SHORT TASK:
Copy each line exactly. Leave nothing out.

DATASET EXCERPT:
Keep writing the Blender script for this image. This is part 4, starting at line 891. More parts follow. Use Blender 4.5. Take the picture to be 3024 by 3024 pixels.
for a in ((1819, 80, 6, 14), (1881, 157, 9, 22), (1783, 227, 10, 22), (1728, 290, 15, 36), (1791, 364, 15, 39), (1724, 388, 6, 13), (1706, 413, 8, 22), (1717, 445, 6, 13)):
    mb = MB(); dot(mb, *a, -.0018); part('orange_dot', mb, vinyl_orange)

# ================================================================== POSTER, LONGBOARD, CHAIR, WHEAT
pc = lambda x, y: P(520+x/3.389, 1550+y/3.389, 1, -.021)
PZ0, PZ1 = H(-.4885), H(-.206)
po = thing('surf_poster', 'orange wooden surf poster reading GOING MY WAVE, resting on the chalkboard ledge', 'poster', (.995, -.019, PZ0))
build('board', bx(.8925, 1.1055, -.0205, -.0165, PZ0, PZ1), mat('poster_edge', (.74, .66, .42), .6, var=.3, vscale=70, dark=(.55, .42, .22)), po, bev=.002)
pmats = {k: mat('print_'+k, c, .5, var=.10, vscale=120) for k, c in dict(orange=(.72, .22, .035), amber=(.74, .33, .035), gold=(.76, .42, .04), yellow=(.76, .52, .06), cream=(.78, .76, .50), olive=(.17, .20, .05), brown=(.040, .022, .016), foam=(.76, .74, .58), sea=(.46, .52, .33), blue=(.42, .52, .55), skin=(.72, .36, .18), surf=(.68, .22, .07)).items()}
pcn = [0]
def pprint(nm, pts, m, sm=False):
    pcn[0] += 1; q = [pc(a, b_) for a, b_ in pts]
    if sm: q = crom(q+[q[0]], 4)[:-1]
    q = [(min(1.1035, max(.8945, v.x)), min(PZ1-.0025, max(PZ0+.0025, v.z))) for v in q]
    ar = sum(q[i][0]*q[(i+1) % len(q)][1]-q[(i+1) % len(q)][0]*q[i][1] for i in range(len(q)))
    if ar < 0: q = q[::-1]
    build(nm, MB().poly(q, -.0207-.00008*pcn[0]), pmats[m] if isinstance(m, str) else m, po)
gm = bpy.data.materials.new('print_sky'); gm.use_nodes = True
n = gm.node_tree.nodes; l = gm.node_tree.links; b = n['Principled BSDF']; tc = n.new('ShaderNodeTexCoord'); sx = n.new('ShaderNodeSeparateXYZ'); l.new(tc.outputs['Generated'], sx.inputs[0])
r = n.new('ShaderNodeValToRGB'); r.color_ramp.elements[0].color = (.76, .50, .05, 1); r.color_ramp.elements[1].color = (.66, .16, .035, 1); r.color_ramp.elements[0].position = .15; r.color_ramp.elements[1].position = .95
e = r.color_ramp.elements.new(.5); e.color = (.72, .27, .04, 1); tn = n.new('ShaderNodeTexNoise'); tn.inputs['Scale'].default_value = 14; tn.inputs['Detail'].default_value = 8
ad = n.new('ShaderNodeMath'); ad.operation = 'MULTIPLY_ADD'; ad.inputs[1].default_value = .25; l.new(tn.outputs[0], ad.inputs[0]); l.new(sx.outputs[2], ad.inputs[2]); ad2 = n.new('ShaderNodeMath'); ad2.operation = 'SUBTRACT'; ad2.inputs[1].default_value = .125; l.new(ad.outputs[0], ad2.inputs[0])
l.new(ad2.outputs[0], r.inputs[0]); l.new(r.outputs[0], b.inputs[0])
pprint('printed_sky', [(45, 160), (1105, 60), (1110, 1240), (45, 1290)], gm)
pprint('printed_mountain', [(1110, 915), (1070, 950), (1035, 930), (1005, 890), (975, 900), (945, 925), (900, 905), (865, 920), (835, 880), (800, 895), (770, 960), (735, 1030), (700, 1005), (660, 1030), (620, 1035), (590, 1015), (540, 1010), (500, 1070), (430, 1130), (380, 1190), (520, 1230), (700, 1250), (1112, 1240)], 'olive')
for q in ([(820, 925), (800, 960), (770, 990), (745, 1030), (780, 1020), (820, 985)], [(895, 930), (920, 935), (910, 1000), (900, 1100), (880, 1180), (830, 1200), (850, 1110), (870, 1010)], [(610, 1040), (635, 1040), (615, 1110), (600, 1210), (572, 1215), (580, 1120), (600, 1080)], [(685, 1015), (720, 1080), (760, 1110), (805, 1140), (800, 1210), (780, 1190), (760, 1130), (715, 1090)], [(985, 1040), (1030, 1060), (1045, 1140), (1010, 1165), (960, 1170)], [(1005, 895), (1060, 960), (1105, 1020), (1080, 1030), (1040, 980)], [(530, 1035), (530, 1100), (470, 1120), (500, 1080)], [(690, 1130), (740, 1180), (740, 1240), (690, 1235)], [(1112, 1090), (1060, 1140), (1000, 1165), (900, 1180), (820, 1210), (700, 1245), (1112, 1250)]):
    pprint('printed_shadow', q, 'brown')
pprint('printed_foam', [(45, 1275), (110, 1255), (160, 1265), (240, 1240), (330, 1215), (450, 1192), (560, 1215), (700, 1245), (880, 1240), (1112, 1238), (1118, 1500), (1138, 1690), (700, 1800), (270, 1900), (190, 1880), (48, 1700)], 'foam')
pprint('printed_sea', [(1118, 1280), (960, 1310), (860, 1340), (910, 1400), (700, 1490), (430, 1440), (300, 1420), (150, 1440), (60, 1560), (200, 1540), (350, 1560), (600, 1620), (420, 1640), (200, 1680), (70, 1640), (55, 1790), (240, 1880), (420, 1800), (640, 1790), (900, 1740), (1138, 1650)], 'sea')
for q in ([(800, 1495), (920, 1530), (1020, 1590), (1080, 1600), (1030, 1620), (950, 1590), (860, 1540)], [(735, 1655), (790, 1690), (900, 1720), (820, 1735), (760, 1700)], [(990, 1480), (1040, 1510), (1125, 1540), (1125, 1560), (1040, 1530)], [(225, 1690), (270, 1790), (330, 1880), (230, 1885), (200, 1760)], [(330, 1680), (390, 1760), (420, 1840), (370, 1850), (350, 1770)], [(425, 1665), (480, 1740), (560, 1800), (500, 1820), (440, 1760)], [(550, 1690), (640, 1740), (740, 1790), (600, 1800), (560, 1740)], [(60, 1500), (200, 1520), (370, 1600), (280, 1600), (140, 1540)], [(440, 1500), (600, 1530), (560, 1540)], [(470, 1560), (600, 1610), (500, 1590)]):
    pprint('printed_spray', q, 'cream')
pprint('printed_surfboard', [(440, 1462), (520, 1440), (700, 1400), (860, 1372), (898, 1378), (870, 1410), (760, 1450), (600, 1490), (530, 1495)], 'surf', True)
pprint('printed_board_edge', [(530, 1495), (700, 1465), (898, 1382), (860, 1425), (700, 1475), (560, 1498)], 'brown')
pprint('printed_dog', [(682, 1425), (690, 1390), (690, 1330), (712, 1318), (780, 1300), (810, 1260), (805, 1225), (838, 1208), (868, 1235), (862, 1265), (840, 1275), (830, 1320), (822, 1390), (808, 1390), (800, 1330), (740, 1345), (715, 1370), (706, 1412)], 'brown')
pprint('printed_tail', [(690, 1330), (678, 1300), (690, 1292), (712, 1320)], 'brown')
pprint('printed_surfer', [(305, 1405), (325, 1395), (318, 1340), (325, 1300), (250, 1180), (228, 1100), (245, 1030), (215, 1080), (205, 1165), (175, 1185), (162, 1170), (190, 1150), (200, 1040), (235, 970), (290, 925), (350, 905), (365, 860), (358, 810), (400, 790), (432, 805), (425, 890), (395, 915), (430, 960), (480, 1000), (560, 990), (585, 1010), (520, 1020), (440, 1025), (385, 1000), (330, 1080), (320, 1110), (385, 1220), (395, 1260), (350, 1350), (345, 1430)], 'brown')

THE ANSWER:
Keep writing the Blender script for this image. This is part 4, starting at line 891. More parts follow. Use Blender 4.5. Take the picture to be 3024 by 3024 pixels.
for a in ((1819, 80, 6, 14), (1881, 157, 9, 22), (1783, 227, 10, 22), (1728, 290, 15, 36), (1791, 364, 15, 39), (1724, 388, 6, 13), (1706, 413, 8, 22), (1717, 445, 6, 13)):
    mb = MB(); dot(mb, *a, -.0018); part('orange_dot', mb, vinyl_orange)

# ================================================================== POSTER, LONGBOARD, CHAIR, WHEAT
pc = lambda x, y: P(520+x/3.389, 1550+y/3.389, 1, -.021)
PZ0, PZ1 = H(-.4885), H(-.206)
po = thing('surf_poster', 'orange wooden surf poster reading GOING MY WAVE, resting on the chalkboard ledge', 'poster', (.995, -.019, PZ0))
build('board', bx(.8925, 1.1055, -.0205, -.0165, PZ0, PZ1), mat('poster_edge', (.74, .66, .42), .6, var=.3, vscale=70, dark=(.55, .42, .22)), po, bev=.002)
pmats = {k: mat('print_'+k, c, .5, var=.10, vscale=120) for k, c in dict(orange=(.72, .22, .035), amber=(.74, .33, .035), gold=(.76, .42, .04), yellow=(.76, .52, .06), cream=(.78, .76, .50), olive=(.17, .20, .05), brown=(.040, .022, .016), foam=(.76, .74, .58), sea=(.46, .52, .33), blue=(.42, .52, .55), skin=(.72, .36, .18), surf=(.68, .22, .07)).items()}
pcn = [0]
def pprint(nm, pts, m, sm=False):
    pcn[0] += 1; q = [pc(a, b_) for a, b_ in pts]
    if sm: q = crom(q+[q[0]], 4)[:-1]
    q = [(min(1.1035, max(.8945, v.x)), min(PZ1-.0025, max(PZ0+.0025, v.z))) for v in q]
    ar = sum(q[i][0]*q[(i+1) % len(q)][1]-q[(i+1) % len(q)][0]*q[i][1] for i in range(len(q)))
    if ar < 0: q = q[::-1]
    build(nm, MB().poly(q, -.0207-.00008*pcn[0]), pmats[m] if isinstance(m, str) else m, po)
gm = bpy.data.materials.new('print_sky'); gm.use_nodes = True
n = gm.node_tree.nodes; l = gm.node_tree.links; b = n['Principled BSDF']; tc = n.new('ShaderNodeTexCoord'); sx = n.new('ShaderNodeSeparateXYZ'); l.new(tc.outputs['Generated'], sx.inputs[0])
r = n.new('ShaderNodeValToRGB'); r.color_ramp.elements[0].color = (.76, .50, .05, 1); r.color_ramp.elements[1].color = (.66, .16, .035, 1); r.color_ramp.elements[0].position = .15; r.color_ramp.elements[1].position = .95
e = r.color_ramp.elements.new(.5); e.color = (.72, .27, .04, 1); tn = n.new('ShaderNodeTexNoise'); tn.inputs['Scale'].default_value = 14; tn.inputs['Detail'].default_value = 8
ad = n.new('ShaderNodeMath'); ad.operation = 'MULTIPLY_ADD'; ad.inputs[1].default_value = .25; l.new(tn.outputs[0], ad.inputs[0]); l.new(sx.outputs[2], ad.inputs[2]); ad2 = n.new('ShaderNodeMath'); ad2.operation = 'SUBTRACT'; ad2.inputs[1].default_value = .125; l.new(ad.outputs[0], ad2.inputs[0])
l.new(ad2.outputs[0], r.inputs[0]); l.new(r.outputs[0], b.inputs[0])
pprint('printed_sky', [(45, 160), (1105, 60), (1110, 1240), (45, 1290)], gm)
pprint('printed_mountain', [(1110, 915), (1070, 950), (1035, 930), (1005, 890), (975, 900), (945, 925), (900, 905), (865, 920), (835, 880), (800, 895), (770, 960), (735, 1030), (700, 1005), (660, 1030), (620, 1035), (590, 1015), (540, 1010), (500, 1070), (430, 1130), (380, 1190), (520, 1230), (700, 1250), (1112, 1240)], 'olive')
for q in ([(820, 925), (800, 960), (770, 990), (745, 1030), (780, 1020), (820, 985)], [(895, 930), (920, 935), (910, 1000), (900, 1100), (880, 1180), (830, 1200), (850, 1110), (870, 1010)], [(610, 1040), (635, 1040), (615, 1110), (600, 1210), (572, 1215), (580, 1120), (600, 1080)], [(685, 1015), (720, 1080), (760, 1110), (805, 1140), (800, 1210), (780, 1190), (760, 1130), (715, 1090)], [(985, 1040), (1030, 1060), (1045, 1140), (1010, 1165), (960, 1170)], [(1005, 895), (1060, 960), (1105, 1020), (1080, 1030), (1040, 980)], [(530, 1035), (530, 1100), (470, 1120), (500, 1080)], [(690, 1130), (740, 1180), (740, 1240), (690, 1235)], [(1112, 1090), (1060, 1140), (1000, 1165), (900, 1180), (820, 1210), (700, 1245), (1112, 1250)]):
    pprint('printed_shadow', q, 'brown')
pprint('printed_foam', [(45, 1275), (110, 1255), (160, 1265), (240, 1240), (330, 1215), (450, 1192), (560, 1215), (700, 1245), (880, 1240), (1112, 1238), (1118, 1500), (1138, 1690), (700, 1800), (270, 1900), (190, 1880), (48, 1700)], 'foam')
pprint('printed_sea', [(1118, 1280), (960, 1310), (860, 1340), (910, 1400), (700, 1490), (430, 1440), (300, 1420), (150, 1440), (60, 1560), (200, 1540), (350, 1560), (600, 1620), (420, 1640), (200, 1680), (70, 1640), (55, 1790), (240, 1880), (420, 1800), (640, 1790), (900, 1740), (1138, 1650)], 'sea')
for q in ([(800, 1495), (920, 1530), (1020, 1590), (1080, 1600), (1030, 1620), (950, 1590), (860, 1540)], [(735, 1655), (790, 1690), (900, 1720), (820, 1735), (760, 1700)], [(990, 1480), (1040, 1510), (1125, 1540), (1125, 1560), (1040, 1530)], [(225, 1690), (270, 1790), (330, 1880), (230, 1885), (200, 1760)], [(330, 1680), (390, 1760), (420, 1840), (370, 1850), (350, 1770)], [(425, 1665), (480, 1740), (560, 1800), (500, 1820), (440, 1760)], [(550, 1690), (640, 1740), (740, 1790), (600, 1800), (560, 1740)], [(60, 1500), (200, 1520), (370, 1600), (280, 1600), (140, 1540)], [(440, 1500), (600, 1530), (560, 1540)], [(470, 1560), (600, 1610), (500, 1590)]):
    pprint('printed_spray', q, 'cream')
pprint('printed_surfboard', [(440, 1462), (520, 1440), (700, 1400), (860, 1372), (898, 1378), (870, 1410), (760, 1450), (600, 1490), (530, 1495)], 'surf', True)
pprint('printed_board_edge', [(530, 1495), (700, 1465), (898, 1382), (860, 1425), (700, 1475), (560, 1498)], 'brown')
pprint('printed_dog', [(682, 1425), (690, 1390), (690, 1330), (712, 1318), (780, 1300), (810, 1260), (805, 1225), (838, 1208), (868, 1235), (862, 1265), (840, 1275), (830, 1320), (822, 1390), (808, 1390), (800, 1330), (740, 1345), (715, 1370), (706, 1412)], 'brown')
pprint('printed_tail', [(690, 1330), (678, 1300), (690, 1292), (712, 1320)], 'brown')
pprint('printed_surfer', [(305, 1405), (325, 1395), (318, 1340), (325, 1300), (250, 1180), (228, 1100), (245, 1030), (215, 1080), (205, 1165), (175, 1185), (162, 1170), (190, 1150), (200, 1040), (235, 970), (290, 925), (350, 905), (365, 860), (358, 810), (400, 790), (432, 805), (425, 890), (395, 915), (430, 960), (480, 1000), (560, 990), (585, 1010), (520, 1020), (440, 1025), (385, 1000), (330, 1080), (320, 1110), (385, 1220), (395, 1260), (350, 1350), (345, 1430)], 'brown')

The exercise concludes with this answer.